Back to the Original Question

Now, after charging the people with His true hopes and expectations from this generation of shivat tzion, God finally answers the original question in regard to the future of Tisha B’av and the other fast days for Jerusalem:

“Thus says the Lord: The fast of the fourth month (17th Tamuz), the fast of the fifth month (Tisha B’av), the fast of the seventh month (Tzum Gedalya), and the fast of the tenth month (10th of Tevet), shall become for the House of Judah days of joy and gladnesshappy festivals – [on the condition that] you must love and follow – emet v’shalom – truth and peace. ”

[compare emet v’shalom with 7:9, 8:3 & 8:16]

God declares that should Am Yisrael fulfill their destiny and establish a nation characterized by justice & truth, there will no longer be any reason to fast.

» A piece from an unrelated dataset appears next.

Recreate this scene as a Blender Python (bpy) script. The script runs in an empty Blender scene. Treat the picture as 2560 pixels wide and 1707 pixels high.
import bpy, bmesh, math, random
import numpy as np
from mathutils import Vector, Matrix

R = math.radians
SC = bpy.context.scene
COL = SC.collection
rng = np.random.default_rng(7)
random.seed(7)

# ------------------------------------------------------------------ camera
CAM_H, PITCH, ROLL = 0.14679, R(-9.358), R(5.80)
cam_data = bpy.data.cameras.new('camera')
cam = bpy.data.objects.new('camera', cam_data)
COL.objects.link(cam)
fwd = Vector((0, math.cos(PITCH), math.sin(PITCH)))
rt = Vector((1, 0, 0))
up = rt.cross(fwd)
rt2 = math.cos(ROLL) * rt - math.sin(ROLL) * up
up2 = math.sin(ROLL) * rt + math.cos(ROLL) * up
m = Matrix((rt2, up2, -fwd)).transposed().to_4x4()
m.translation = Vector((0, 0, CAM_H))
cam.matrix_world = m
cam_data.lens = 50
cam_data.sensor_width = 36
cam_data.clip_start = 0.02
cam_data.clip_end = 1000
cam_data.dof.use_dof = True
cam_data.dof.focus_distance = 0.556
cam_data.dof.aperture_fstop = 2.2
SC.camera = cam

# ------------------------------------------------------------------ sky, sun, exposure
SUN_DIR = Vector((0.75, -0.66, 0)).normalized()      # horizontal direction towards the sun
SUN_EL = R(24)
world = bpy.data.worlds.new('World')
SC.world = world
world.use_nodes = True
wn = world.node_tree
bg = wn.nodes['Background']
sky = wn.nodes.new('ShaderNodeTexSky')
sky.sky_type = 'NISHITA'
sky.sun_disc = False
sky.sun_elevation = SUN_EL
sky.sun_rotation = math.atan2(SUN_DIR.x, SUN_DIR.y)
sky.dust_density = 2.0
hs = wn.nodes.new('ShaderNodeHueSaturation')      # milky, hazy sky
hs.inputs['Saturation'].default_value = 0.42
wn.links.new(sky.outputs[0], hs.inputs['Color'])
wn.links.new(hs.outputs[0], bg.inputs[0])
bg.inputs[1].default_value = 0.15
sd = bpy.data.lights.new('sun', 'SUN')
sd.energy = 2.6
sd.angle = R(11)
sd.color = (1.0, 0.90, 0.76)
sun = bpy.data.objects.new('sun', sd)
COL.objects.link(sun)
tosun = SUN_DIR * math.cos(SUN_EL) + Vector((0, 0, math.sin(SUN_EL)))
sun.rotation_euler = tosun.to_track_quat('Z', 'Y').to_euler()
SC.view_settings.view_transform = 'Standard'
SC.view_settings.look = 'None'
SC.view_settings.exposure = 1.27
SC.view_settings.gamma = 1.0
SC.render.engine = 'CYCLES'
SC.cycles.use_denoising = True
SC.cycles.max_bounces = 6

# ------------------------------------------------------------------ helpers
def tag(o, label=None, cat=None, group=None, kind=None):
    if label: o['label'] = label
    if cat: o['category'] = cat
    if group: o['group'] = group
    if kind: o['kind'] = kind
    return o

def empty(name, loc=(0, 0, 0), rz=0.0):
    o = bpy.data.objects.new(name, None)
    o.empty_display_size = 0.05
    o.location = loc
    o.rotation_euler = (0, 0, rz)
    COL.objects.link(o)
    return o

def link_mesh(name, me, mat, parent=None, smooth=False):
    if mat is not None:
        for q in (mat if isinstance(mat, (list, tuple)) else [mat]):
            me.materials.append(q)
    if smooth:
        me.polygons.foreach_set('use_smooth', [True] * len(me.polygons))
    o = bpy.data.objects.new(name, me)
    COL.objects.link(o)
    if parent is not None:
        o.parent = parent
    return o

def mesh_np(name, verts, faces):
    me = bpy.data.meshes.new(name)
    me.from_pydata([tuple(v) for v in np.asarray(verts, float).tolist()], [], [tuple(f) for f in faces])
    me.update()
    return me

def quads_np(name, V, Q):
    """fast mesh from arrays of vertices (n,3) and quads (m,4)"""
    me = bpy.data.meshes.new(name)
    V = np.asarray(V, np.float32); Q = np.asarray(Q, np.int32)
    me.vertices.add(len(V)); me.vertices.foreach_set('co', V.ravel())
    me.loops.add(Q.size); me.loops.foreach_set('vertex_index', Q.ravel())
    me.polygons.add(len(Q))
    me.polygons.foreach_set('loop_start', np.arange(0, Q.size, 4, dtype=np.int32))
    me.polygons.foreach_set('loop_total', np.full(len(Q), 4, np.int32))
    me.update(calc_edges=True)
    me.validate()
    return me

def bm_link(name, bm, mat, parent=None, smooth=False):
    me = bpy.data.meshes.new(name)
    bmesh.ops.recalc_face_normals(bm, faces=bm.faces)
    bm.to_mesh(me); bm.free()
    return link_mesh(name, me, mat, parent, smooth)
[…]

Instead, these fast days will become holidays. [See Further Iyun section for an explanation why they actually become holidays.].

The Messianic Dream

Zechariah finishes his prophecy with an even higher aspiration concerning the future of the Second Temple:

“Thus says the Lord: A time will still come when the inhabitants of many lands and great nations will come and gather in Yerushalayim to seek and find God’s favor…”
(see 8:20-23)

Zechariah’s concluding words echo the hope of Yeshayahu’s famous prophecy concerning the ultimate goal for the nation of Israel.  [See Isaiah 2:1-4 (& Micha 4:1-5), see also the parallel ‘partial quote’ at entrance to the United Nations Bldg.]

The reason for this conclusion is quite simple. Should Am Yisrael truly set up this ideal society of emet v’shalom, tzedek u’mishpat, then the Bet HaMikdash can fulfill its ultimate purpose to become a beacon by which all nations can find the proper path to God. [See also Devarim 4:5-8 & I Melachim 8:41-43!]

Zechariah Today

Although Zechariah’s prophecy to the founding fathers of “bayit sheni” (the Second Temple) was in response to a question raised some 2500 years ago, it is no less (and maybe even more) meaningful today, as we are in the midst of a redemption process whose direction is not clear.

If there is prophetic message for Tisha B’av today, which can be agreed upon by every Jew, “chiloni” or “dati”; Orthodox, Conservative, or Reform; in Israel or in the Diaspora – it is that of Zechariah chapters 7-8.

Furthermore, it is a prophecy that recognizes the realities of a ‘less than perfect’ redemption process, yet shows the first step in the path to achieve its highest goals.

Hopefully, this prophecy of Zechariah can help unite Am Yisrael today, and set us in the proper direction to make us worthy enough so that next year we can celebrate Tisha b’Av as a ‘holiday’.